Stated task: Tell how many lines carry the word "scene"; the reply is the number and nothing else.
▬▬▬▬▬▬▬▬▬▬
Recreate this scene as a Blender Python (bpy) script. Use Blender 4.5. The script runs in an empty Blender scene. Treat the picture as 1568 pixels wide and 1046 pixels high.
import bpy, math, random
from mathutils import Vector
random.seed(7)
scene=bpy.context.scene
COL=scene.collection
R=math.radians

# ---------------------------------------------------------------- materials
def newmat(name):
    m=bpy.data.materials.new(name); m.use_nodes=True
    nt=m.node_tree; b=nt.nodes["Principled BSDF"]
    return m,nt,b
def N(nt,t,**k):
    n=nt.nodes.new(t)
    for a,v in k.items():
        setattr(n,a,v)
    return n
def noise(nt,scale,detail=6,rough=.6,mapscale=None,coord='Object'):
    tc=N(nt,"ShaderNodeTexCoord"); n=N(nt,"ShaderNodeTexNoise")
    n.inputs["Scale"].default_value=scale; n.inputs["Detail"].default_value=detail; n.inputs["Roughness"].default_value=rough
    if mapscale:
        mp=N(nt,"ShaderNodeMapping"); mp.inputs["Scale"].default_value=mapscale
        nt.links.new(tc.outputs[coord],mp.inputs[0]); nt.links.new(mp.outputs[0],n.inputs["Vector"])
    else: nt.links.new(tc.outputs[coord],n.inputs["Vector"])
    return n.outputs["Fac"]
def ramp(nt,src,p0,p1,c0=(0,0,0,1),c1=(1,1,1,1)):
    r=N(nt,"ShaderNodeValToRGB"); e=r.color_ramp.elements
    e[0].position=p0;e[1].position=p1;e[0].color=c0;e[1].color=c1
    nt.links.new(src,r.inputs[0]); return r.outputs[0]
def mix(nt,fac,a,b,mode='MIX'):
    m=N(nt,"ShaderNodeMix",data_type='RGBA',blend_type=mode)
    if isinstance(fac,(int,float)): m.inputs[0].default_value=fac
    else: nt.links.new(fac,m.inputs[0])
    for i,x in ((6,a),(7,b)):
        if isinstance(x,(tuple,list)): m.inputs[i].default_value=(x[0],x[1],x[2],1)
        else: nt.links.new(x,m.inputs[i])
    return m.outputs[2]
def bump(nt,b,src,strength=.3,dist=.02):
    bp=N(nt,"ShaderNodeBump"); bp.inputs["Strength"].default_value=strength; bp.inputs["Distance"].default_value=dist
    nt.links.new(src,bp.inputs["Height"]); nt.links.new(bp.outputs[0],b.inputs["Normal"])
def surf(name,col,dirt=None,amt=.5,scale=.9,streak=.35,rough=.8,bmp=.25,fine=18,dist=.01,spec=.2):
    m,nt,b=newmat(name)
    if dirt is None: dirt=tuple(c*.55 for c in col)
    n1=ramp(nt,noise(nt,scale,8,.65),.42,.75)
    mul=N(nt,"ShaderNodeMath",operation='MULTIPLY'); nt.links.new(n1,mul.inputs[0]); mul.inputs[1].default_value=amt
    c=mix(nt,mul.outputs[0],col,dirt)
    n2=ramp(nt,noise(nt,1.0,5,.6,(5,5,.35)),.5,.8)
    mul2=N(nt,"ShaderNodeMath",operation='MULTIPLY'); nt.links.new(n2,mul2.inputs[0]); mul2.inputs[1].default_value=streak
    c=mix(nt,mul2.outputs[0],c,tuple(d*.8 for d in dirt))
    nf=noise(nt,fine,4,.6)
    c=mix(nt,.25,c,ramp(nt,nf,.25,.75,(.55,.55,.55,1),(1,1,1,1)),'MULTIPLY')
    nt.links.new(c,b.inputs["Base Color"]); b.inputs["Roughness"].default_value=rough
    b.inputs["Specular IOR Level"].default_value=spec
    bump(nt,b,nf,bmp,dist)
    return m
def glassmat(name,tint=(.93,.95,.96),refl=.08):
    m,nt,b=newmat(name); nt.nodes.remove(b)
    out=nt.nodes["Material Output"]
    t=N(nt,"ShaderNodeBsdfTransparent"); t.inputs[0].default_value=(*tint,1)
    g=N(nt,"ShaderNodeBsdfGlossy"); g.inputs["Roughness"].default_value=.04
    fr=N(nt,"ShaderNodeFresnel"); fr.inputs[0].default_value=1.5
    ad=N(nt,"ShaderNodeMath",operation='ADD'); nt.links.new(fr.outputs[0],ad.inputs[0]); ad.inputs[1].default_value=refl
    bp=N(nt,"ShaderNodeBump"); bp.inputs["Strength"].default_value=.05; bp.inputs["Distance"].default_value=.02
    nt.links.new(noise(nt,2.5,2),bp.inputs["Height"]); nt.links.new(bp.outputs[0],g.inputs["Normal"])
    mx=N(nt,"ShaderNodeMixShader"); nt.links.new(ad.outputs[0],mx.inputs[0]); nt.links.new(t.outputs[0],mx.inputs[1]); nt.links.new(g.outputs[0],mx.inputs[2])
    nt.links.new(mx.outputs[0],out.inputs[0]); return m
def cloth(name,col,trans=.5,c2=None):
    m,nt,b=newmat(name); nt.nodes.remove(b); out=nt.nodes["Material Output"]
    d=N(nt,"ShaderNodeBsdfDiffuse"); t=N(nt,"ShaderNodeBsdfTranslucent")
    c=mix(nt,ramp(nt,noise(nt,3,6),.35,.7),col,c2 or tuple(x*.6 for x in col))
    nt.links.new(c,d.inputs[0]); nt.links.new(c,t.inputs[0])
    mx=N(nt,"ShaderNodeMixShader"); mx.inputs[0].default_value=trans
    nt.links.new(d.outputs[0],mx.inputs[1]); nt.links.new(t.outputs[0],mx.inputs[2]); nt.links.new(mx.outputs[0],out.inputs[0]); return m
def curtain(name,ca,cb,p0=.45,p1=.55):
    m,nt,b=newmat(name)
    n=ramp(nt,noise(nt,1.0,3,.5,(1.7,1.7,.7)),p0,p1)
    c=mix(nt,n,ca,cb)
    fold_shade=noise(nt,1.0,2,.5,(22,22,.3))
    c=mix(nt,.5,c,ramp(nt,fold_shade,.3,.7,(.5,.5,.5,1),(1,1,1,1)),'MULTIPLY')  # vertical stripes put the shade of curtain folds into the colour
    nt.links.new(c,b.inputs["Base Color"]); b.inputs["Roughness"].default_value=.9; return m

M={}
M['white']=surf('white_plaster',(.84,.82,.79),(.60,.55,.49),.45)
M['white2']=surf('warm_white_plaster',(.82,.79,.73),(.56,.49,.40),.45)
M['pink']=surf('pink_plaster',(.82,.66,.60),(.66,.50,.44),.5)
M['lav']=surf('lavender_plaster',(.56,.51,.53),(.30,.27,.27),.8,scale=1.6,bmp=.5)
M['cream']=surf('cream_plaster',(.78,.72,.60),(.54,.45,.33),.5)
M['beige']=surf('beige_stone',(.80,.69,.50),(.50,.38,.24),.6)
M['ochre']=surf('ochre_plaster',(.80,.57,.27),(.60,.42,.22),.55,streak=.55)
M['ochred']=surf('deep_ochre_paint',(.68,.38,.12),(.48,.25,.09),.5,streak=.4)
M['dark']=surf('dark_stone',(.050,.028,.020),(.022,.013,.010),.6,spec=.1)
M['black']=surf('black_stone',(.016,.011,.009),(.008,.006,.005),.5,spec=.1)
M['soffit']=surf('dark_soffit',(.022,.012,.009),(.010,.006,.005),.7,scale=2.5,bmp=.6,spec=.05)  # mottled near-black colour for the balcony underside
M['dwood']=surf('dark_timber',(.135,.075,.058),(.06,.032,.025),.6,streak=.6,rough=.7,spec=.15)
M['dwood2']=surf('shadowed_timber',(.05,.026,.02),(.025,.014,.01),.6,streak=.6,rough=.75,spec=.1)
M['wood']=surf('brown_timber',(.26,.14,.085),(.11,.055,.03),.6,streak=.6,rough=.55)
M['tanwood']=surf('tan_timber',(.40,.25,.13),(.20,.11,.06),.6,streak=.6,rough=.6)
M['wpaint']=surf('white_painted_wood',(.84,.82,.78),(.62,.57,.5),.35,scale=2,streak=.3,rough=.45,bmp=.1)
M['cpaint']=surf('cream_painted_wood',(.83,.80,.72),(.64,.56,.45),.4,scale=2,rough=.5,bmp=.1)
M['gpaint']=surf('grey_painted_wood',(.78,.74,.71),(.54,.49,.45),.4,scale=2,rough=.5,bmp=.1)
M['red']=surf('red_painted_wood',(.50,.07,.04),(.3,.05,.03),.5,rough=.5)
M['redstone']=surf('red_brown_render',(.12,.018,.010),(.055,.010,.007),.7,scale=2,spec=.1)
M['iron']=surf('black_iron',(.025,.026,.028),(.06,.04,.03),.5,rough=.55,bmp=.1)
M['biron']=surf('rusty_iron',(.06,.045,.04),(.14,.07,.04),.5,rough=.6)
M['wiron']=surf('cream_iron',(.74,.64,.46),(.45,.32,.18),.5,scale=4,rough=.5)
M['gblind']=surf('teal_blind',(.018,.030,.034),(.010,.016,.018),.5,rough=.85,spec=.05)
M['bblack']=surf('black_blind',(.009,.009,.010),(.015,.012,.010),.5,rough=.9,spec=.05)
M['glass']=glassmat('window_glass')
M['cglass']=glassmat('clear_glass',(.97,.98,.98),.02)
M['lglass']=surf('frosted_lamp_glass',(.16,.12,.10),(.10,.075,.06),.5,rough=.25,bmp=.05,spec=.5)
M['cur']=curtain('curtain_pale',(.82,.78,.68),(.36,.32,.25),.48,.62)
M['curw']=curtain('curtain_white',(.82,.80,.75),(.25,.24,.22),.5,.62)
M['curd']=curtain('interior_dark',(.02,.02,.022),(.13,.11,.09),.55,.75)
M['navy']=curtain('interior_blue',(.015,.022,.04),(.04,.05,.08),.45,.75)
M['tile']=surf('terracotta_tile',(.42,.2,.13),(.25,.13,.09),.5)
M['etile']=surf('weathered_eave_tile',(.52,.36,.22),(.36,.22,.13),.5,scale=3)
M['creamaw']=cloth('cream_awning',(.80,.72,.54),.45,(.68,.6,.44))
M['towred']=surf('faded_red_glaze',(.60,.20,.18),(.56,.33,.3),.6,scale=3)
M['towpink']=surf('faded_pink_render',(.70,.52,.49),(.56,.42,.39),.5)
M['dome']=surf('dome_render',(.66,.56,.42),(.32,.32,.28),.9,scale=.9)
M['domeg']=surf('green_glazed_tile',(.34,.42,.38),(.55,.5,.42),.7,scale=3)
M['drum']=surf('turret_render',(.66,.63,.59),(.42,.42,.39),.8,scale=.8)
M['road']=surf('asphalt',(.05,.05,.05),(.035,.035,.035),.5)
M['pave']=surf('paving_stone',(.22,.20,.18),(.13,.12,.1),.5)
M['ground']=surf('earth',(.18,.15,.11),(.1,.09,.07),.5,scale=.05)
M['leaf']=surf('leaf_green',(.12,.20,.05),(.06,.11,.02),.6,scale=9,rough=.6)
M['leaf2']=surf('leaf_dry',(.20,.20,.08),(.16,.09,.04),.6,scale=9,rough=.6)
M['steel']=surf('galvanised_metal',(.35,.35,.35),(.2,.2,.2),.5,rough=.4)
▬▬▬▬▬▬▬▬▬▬
Expected answer: 3